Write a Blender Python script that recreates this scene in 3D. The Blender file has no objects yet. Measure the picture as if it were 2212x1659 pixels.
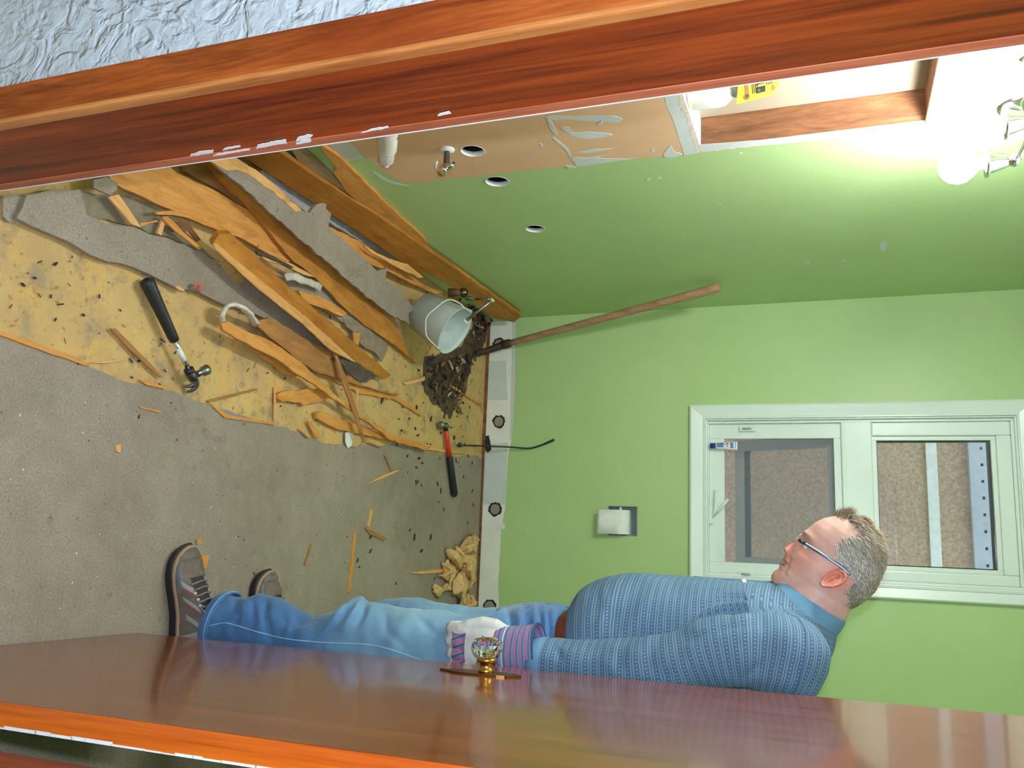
import bpy, bmesh, math, random
import numpy as np
from mathutils import Vector, Matrix, noise
random.seed(7)
C = bpy.context.scene.collection
SC = bpy.context.scene
# ------------------------------------------------------------------ camera
F_PX, CAM_H = 1860.0, 1.62
def _rot(yaw, pitch, roll):
    B = Matrix(((1,0,0),(0,0,-1),(0,1,0)))
    return Matrix.Rotation(yaw,3,'Z') @ Matrix.Rotation(pitch,3,'X') @ B @ Matrix.Rotation(roll,3,'Z')
M = _rot(math.radians(10.85), math.radians(-20.3), math.radians(-1.61))
CAM = Vector((0,0,CAM_H))
cam = bpy.data.cameras.new('camera'); cam_o = bpy.data.objects.new('camera', cam); C.objects.link(cam_o)
cx, cy, cz = M @ Vector((0,1,0)), M @ Vector((-1,0,0)), M @ Vector((0,0,1))   # the camera is held in portrait
R = Matrix((cx,cy,cz)).transposed().to_4x4(); R.translation = CAM
cam_o.matrix_world = R
cam.sensor_fit = 'HORIZONTAL'; cam.sensor_width = 36; cam.lens = F_PX/2212*36; cam.clip_start = .02
SC.camera = cam_o
# ------------------------------------------------------------------ light and exposure
SC.view_settings.view_transform = 'Standard'; SC.view_settings.look = 'None'
SC.view_settings.gamma = 1; SC.view_settings.use_curve_mapping = False
SC.view_settings.exposure = 0.24
W = bpy.data.worlds.new('dusk'); SC.world = W; W.use_nodes = True
W.node_tree.nodes['Background'].inputs[0].default_value = (.80,.86,1,1)
W.node_tree.nodes['Background'].inputs[1].default_value = 1.5
fl = bpy.data.lights.new('camera_flash','POINT'); fl.energy = 64; fl.color = (.86,.98,1.10); fl.shadow_soft_size = .012
fo = bpy.data.objects.new('camera_flash', fl); fo.location = CAM + M@Vector((-.05,.012,-.01)); C.objects.link(fo)
BULB_STRENGTH = 180
# ------------------------------------------------------------------ picture point -> world point helpers
def ray(u,v): return M @ Vector(((v-829.5)/F_PX, (u-1106)/F_PX, -1))
def atz(u,v,z=0): d = ray(u,v); return CAM + d*((z-CAM_H)/d.z)
def aty(u,v,y): d = ray(u,v); return CAM + d*(y/d.y)
def atx(u,v,x): d = ray(u,v); return CAM + d*(x/d.x)
def onpl(u,v,p,n): d = ray(u,v); return CAM + d*((p-CAM).dot(n)/d.dot(n))
def project(p):
    q = M.transposed() @ (Vector(p)-CAM); return (1106+F_PX*q.y/-q.z, 829.5+F_PX*q.x/-q.z)
XL, YB, XR, ZC, YW, YH = -1.0905, 3.93, 1.0, 2.46, .92, .77
CROP = {'A':(400,250,.27125),'B':(450,500,.3316),'C':(0,250,.36166),'P':(0,0,1),'D':(850,550,.2712),'W':(650,150,.27125),'H':(1150,100,.24864),'V':(1650,60,.2541),'Y':(860,1140,.10848),'K':(880,600,.16871),'T':(280,580,.16878),'F':(340,1160,.14465)}
def px(c,x,y): o = CROP[c]; return (o[0]+x*o[2], o[1]+y*o[2])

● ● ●

Replicate the material above verbatim; images stay out of the copy.

## PROBLEM SOLUTION
Write a Blender Python script that recreates this scene in 3D. The Blender file has no objects yet. Measure the picture as if it were 2212x1659 pixels.
import bpy, bmesh, math, random
import numpy as np
from mathutils import Vector, Matrix, noise
random.seed(7)
C = bpy.context.scene.collection
SC = bpy.context.scene
# ------------------------------------------------------------------ camera
F_PX, CAM_H = 1860.0, 1.62
def _rot(yaw, pitch, roll):
    B = Matrix(((1,0,0),(0,0,-1),(0,1,0)))
    return Matrix.Rotation(yaw,3,'Z') @ Matrix.Rotation(pitch,3,'X') @ B @ Matrix.Rotation(roll,3,'Z')
M = _rot(math.radians(10.85), math.radians(-20.3), math.radians(-1.61))
CAM = Vector((0,0,CAM_H))
cam = bpy.data.cameras.new('camera'); cam_o = bpy.data.objects.new('camera', cam); C.objects.link(cam_o)
cx, cy, cz = M @ Vector((0,1,0)), M @ Vector((-1,0,0)), M @ Vector((0,0,1))   # the camera is held in portrait
R = Matrix((cx,cy,cz)).transposed().to_4x4(); R.translation = CAM
cam_o.matrix_world = R
cam.sensor_fit = 'HORIZONTAL'; cam.sensor_width = 36; cam.lens = F_PX/2212*36; cam.clip_start = .02
SC.camera = cam_o
# ------------------------------------------------------------------ light and exposure
SC.view_settings.view_transform = 'Standard'; SC.view_settings.look = 'None'
SC.view_settings.gamma = 1; SC.view_settings.use_curve_mapping = False
SC.view_settings.exposure = 0.24
W = bpy.data.worlds.new('dusk'); SC.world = W; W.use_nodes = True
W.node_tree.nodes['Background'].inputs[0].default_value = (.80,.86,1,1)
W.node_tree.nodes['Background'].inputs[1].default_value = 1.5
fl = bpy.data.lights.new('camera_flash','POINT'); fl.energy = 64; fl.color = (.86,.98,1.10); fl.shadow_soft_size = .012
fo = bpy.data.objects.new('camera_flash', fl); fo.location = CAM + M@Vector((-.05,.012,-.01)); C.objects.link(fo)
BULB_STRENGTH = 180
# ------------------------------------------------------------------ picture point -> world point helpers
def ray(u,v): return M @ Vector(((v-829.5)/F_PX, (u-1106)/F_PX, -1))
def atz(u,v,z=0): d = ray(u,v); return CAM + d*((z-CAM_H)/d.z)
def aty(u,v,y): d = ray(u,v); return CAM + d*(y/d.y)
def atx(u,v,x): d = ray(u,v); return CAM + d*(x/d.x)
def onpl(u,v,p,n): d = ray(u,v); return CAM + d*((p-CAM).dot(n)/d.dot(n))
def project(p):
    q = M.transposed() @ (Vector(p)-CAM); return (1106+F_PX*q.y/-q.z, 829.5+F_PX*q.x/-q.z)
XL, YB, XR, ZC, YW, YH = -1.0905, 3.93, 1.0, 2.46, .92, .77
CROP = {'A':(400,250,.27125),'B':(450,500,.3316),'C':(0,250,.36166),'P':(0,0,1),'D':(850,550,.2712),'W':(650,150,.27125),'H':(1150,100,.24864),'V':(1650,60,.2541),'Y':(860,1140,.10848),'K':(880,600,.16871),'T':(280,580,.16878),'F':(340,1160,.14465)}
def px(c,x,y): o = CROP[c]; return (o[0]+x*o[2], o[1]+y*o[2])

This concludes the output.